"Women, what do you find the most confusing about men?" Redditors share all the things they simply don't understand about men
How they can't see messes but see tiny details in bad work
"You can be completely oblivious to any mess in the house but can spot a wall has been brush painted in the wrong direction from 20ft away."
One person replied,
"Wall is permanent mess is temporary."
Man must dig hole. Why? Who Knows?
"I’m a dude, but why do we all pretty much collectively enjoy digging random holes? Especially at the beach.
Edit: just got back from the beach and yes, I did dig a hole there!"
Life...uh...finds a way
"How the dicks and the balls are stored in the underwear"
Literal foot falls off. "I'm fine."
"Why some men don’t go to the doctor or dentist, unless someone else makes the appointment for them."
Another reply said,
"Because if someone else makes appointment for me I feel obligated to go. But I don't care about myself enough to make the appointment myself and I just learn to live with whatever the problem is."
40 year old friend. Doesn't know his last name.
"My wife's biggest gripe is that I will spend time hiking / drinking / driving / whatever with friends I haven't seen in months, and when I get home I will have absolutely nothing to report back despite having talked solidly with them for six hours.
My wife on the other hand will casually pass a friend in the street and within ten minutes knows what theyve done every day since they last spoke, the health and financial status of them and all other friends and relatives, and a forward facing calendar for the next three months."
The internet happened and yet it didn't
"Men that are willing to pay a lot of money just for pictures of feet or boobs when porn can be free."
This is simply unfair
"Why do men always have the prettiest and longest lashes?"
Thinking about how rocks are round sometimes.
"You know that meme, where a woman is thinking "huh, he's probably thinking about other women" and in actuality the guy is thinking the most random of things. Yeah. That."
One brain cell used once a day
"When they behave as the smartest man in the world and five minutes later as the village idiot."
One user quipped,
"Duality of man."
Babe I totally head shot that guy from miles away!
"The things they find brag-worthy absolutely boggle my mind
Like they brag about the things that don't even register, and the things that do matter they don't realise even counts"

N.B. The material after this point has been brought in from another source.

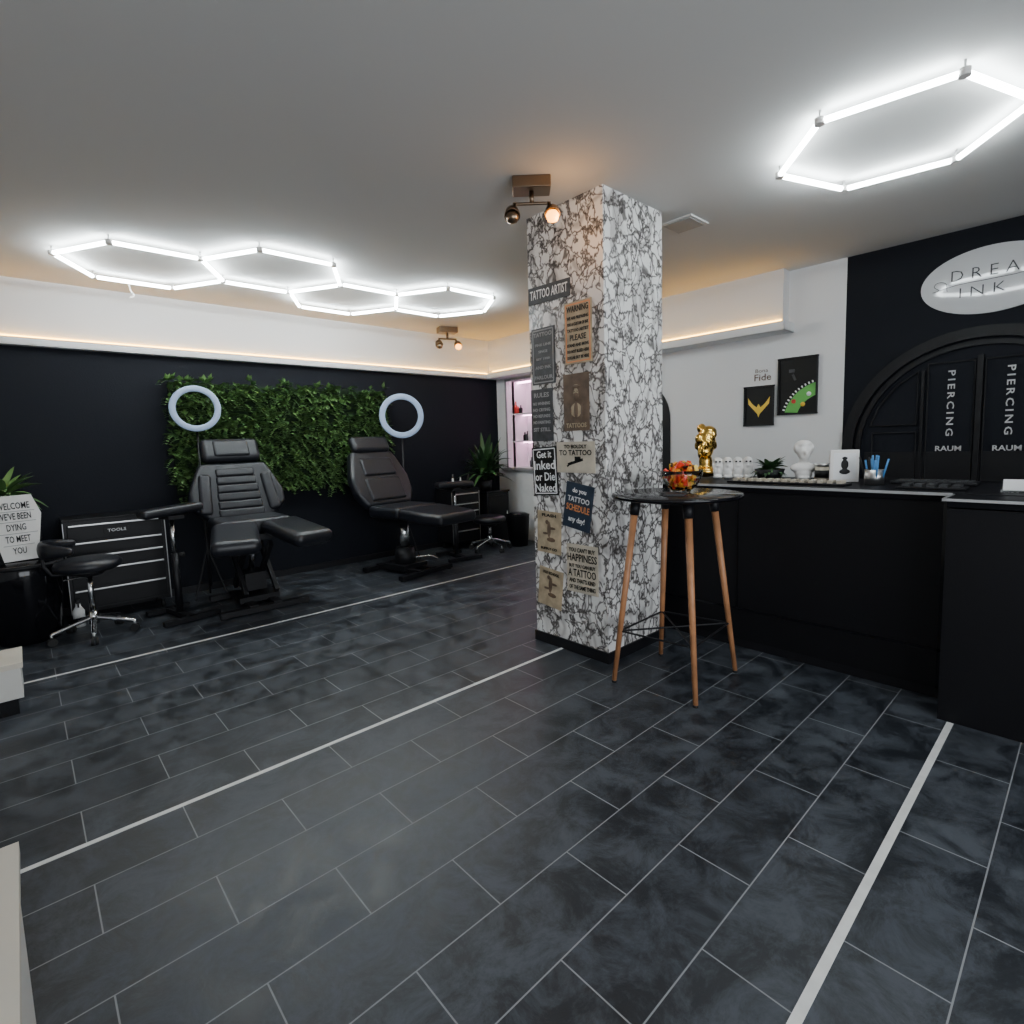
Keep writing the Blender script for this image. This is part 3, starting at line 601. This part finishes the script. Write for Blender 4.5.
def roul(g_,w,h):
    bm=bmesh.new();n=24;cx,cy=.24,-.33
    for k in range(n):
        a0=math.radians(95+70*k/n);a1=math.radians(95+70*(k+.999)/n)
        bm.faces.new([bm.verts.new((max(-w/2+.01,min(w/2-.01,cx+r_*math.cos(a))),max(-h/2+.01,min(h/2,cy+r_*math.sin(a))),.0045)) for r_,a in((.25,a0),(.36,a0),(.36,a1),(.25,a1))])
    bmobj('green_arc',bm,g_,'green')
    bm=bmesh.new()
    for k in range(0,14):
        a=math.radians(97+5*k);r_=.375
        x,y=cx+r_*math.cos(a),cy+r_*math.sin(a)
        if -w/2+.02<x<w/2-.02 and y>-h/2+.02:addbox(bm,(x,y,.005),(.02,.012,.002),(0,0,a))
    bmobj('white_ticks',bm,g_,'pwhite')
    for x,y,mm in((-.03,-.14,'red'),(.05,-.17,'yellow'),(.1,-.08,'pwhite')):lathe('chip',g_,[(0,.007),(.02,.007),(.02,.004)],mm,(x,y,0),20)
    boxes('marks',g_,[((-.05,.14,.005),(.05,.03,.002)),((-.03,.08,.005),(.02,.06,.002),(0,0,.4))],'char')
p2=poster('roulette_picture',2.10,1.77,1.60,2.11,'pblack',0,[],None,x=XE-.012,extra=roul)
frm(p2,.33,.51)
d=facegrp('wall_script_decal',(XE-.002,2.26,1.985),FACE_W);text(d,'Fide',0,-.02,.16,.09,'brown',.001,bold=.001);text(d,'Bona',-.01,.045,.12,.05,'brown',.001)
s=facegrp('oval_logo_sign',(XE-.001,.62,2.50),FACE_W)
bm=bmesh.new();n=72;vs=[bm.verts.new((.415*math.cos(2*math.pi*k/n),.24*math.sin(2*math.pi*k/n),0)) for k in range(n)];f=bm.faces.new(vs)
ex=bmesh.ops.extrude_face_region(bm,geom=[f]);bmesh.ops.translate(bm,verts=[v for v in ex['geom'] if isinstance(v,bmesh.types.BMVert)],vec=(0,0,.02));bmesh.ops.recalc_face_normals(bm,faces=bm.faces);bmobj('board',bm,s,'signwhite')
text(s,'D R E A M',.02,.06,.50,.115,'char',.0215,bold=-.0012);text(s,'I N K',-.05,-.07,.26,.105,'char',.0215,bold=-.0012)
tube('flourish',s,[(-.34,-.03,.022),(-.2,-.005,.022),(0,.0,.022),(.2,.012,.022),(.34,.06,.022)],.002,'char',smoothc=True)
tube('needle_swirl',s,[(-.30,-.02,.022),(-.33,.02,.022),(-.27,.03,.022),(-.25,-.04,.022)],.002,'char',smoothc=True)
# arched piercing door
AC=.65;AZ=1.27
dr=facegrp('door_1',(XE,AC,0),FACE_W)
def arc(r,a0=0,a1=180,n=28,z=.0,cy=AZ):return [(r*math.cos(math.radians(a0+(a1-a0)*k/n)),cy+r*math.sin(math.radians(a0+(a1-a0)*k/n)),z) for k in range(n+1)]
def band(name,par,r0,r1,z0,m):
    bm=bmesh.new();O=[(r1,0,0)]+arc(r1)+[(-r1,0,0)];I=[(r0,0,0)]+arc(r0)+[(-r0,0,0)]
    for k in range(len(O)-1):
        a=[bm.verts.new((*O[k][:2],z0)),bm.verts.new((*O[k+1][:2],z0)),bm.verts.new((*I[k+1][:2],z0)),bm.verts.new((*I[k][:2],z0))]
        b=[bm.verts.new((v.co.x,v.co.y,0)) for v in a]
        bm.faces.new(a)
        for j in range(4):bm.faces.new((a[j],b[j],b[(j+1)%4],a[(j+1)%4]))
    bmesh.ops.remove_doubles(bm,verts=bm.verts,dist=1e-5);bmesh.ops.recalc_face_normals(bm,faces=bm.faces)
    return bmobj(name,bm,par,m)
band('outer_architrave',dr,.82,.90,.045,'doorblack');band('inner_architrave',dr,.765,.80,.03,'doorblack')
boxes('leaf',dr,[((-.37,.62,.008),(.73,1.24,.016)),((.37,.62,.008),(.73,1.24,.016))],'doorblack')
boxes('stile',dr,[((0,.98,.02),(.035,1.96,.04)),((-.345,.95,.015),(.02,1.86,.03)),((.345,.95,.015),(.02,1.86,.03))],'doorblack')
def mould(x0,x1,y0,y1):
    tube('moulding',dr,[(x0,y0,.012),(x1,y0,.012),(x1,y1,.012),(x0,y1,.012)],.009,'doorblack',cyc=True)
for x0,x1,y1 in((-.315,-.03,1.93),(.03,.315,1.93),(-.68,-.38,1.40),(.38,.68,1.40)):
    mould(x0,x1,1.02,y1);mould(x0,x1,.15,.92)
for q in(-1,1):
    tube('fan_moulding',dr,[(q*.70,1.46,.012),(q*.64,1.62,.012),(q*.52,1.78,.012),(q*.38,1.88,.012),(q*.38,1.46,.012)],.009,'doorblack',cyc=True)
for x in(-.17,.17):
    text(dr,'PIERCING',x,1.615,.50,.062,'plight',.02,rz=math.radians(-90),sp=1.4,bold=.0008);text(dr,'RAUM',x,1.265,.16,.055,'plight',.02,bold=.001)
for x in(-.035,.035):cyl('door_knob',dr,(x,1.0,.03),(x,1.0,.07),.014,.018,'black')
d2=facegrp('door_2',(XE,3.72,0),FACE_W)
bm=bmesh.new();pts=[(.46,0)]+[(.46*math.cos(math.radians(180*k/24)),1.62+.46*math.sin(math.radians(180*k/24))) for k in range(25)]+[(-.46,0)]
f=bm.faces.new([bm.verts.new((x,y,0)) for x,y in pts]);ex=bmesh.ops.extrude_face_region(bm,geom=[f]);bmesh.ops.translate(bm,verts=[v for v in ex['geom'] if isinstance(v,bmesh.types.BMVert)],vec=(0,0,.02));bmesh.ops.recalc_face_normals(bm,faces=bm.faces);bmobj('leaf',bm,d2,'doorblack')
boxes('centre_stile',d2,[((0,1.0,.025),(.03,1.9,.02))],'doorblack');cyl('knob',d2,(.05,1.0,.02),(.05,1.0,.06),.015,.02,'steel')

# ------------------------------------------------------------------ lights
def area(name,loc,rot,sx,sy,e,col):
    l=bpy.data.lights.new(name,'AREA');l.shape='RECTANGLE';l.size=sx;l.size_y=sy;l.energy=e;l.color=col
    o=bpy.data.objects.new(name,l);COL.objects.link(o);o.location=loc;o.rotation_euler=rot;return o
area('window_daylight',(.5,YS-.2,1.5),(math.radians(90),0,0),4.0,2.0,160,(.90,.95,1))
pl=bpy.data.lights.new('spot_bulb_light','POINT');pl.energy=2.0;pl.color=(1,.50,.16);pl.shadow_soft_size=.03;po=bpy.data.objects.new('spot_bulb_light',pl);COL.objects.link(po);po.location=(2.38,2.10,2.64)
w=bpy.data.worlds.new('w');S.world=w;w.use_nodes=True;w.node_tree.nodes['Background'].inputs[0].default_value=(.75,.85,1,1);w.node_tree.nodes['Background'].inputs[1].default_value=.6

# ------------------------------------------------------------------ camera
yaw,pitch,roll=map(math.radians,(47.65,5.7,-1.76))
F=Vector((math.cos(yaw)*math.cos(pitch),math.sin(yaw)*math.cos(pitch),-math.sin(pitch)));R0=Vector((math.sin(yaw),-math.cos(yaw),0));U0=R0.cross(F)
Rr=R0*math.cos(roll)+U0*math.sin(roll);Ur=-R0*math.sin(roll)+U0*math.cos(roll)
cd=bpy.data.cameras.new('camera');cam=bpy.data.objects.new('camera',cd);COL.objects.link(cam)
cam.matrix_world=Matrix(((Rr.x,Ur.x,-F.x,0),(Rr.y,Ur.y,-F.y,0),(Rr.z,Ur.z,-F.z,1.42),(0,0,0,1)))
cd.sensor_width=36;cd.lens=540/1024*36;cd.shift_y=-16/1024;cd.clip_start=.02
S.camera=cam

The barbecue throne must be mine!
"The obsession with being the one who is the master of the barbecue."
That's normal right?
"I'm a man. But something that confused my wife is when I suddenly take a deep breath for no reason. She's like "are you ok? You sure? Anything you need to talk about? What's going on?" And I just say "nah I'm fine, think I just forgot to breathe and catching up"."
What are doctors?
"That "we ain't going to the doctor" but the limb has fallen off."
I will shut the door but never completely.
"Their inability to close drawers and cupboards properly despite being practical and intelligent. This may be isolated to the one individual though."
Powered down fully.
"Why do guys just sit in silence sometimes. I thought for a long time my boyfriend was sick of me but he was just sitting there with his brain off ig…"
Counting the birds and shit
"I’ve learned a lot being married to my husband, but there’s one thing I fail to understand in general. Why do you guys like to stare out the window so often? It’s usually just going up to a window or looking out the front door, and you fall into a trance. What’s up with that?"
Specific instructions only!
"Rules seem to make you happy. My boyfriend plays a lot of tabletop rpgs and Battletech and he’s said before that he’s not enjoying a game because I quote “there aren’t enough rules, it’s all a bit confusing”. Also follows for tasks ie. Can you microwave x for me? No that’s confusing. Microwave x for 1 minute 30 seconds exactly. He’s a happy happy man 😅"
If she says can, then there can be no compromise.
"Once upon a time my girlfriend sent me into a gas station to get her a “can of Mountain Dew”. So I go in and search all over the place but they don’t have single cans of Mountain Dew, only bottles. But then I see it... a 12 pack of canned Mountain Dew. Now in my guy brain she said “can” so I was not coming out of that store with a bottle. When I go back to the car with the 12 pack she asked why I got 12 cans of Mountain Dew. I explained my logic and she started laughing uncontrollably. She brings this up all the time with other women when explaining how “guys think differently”."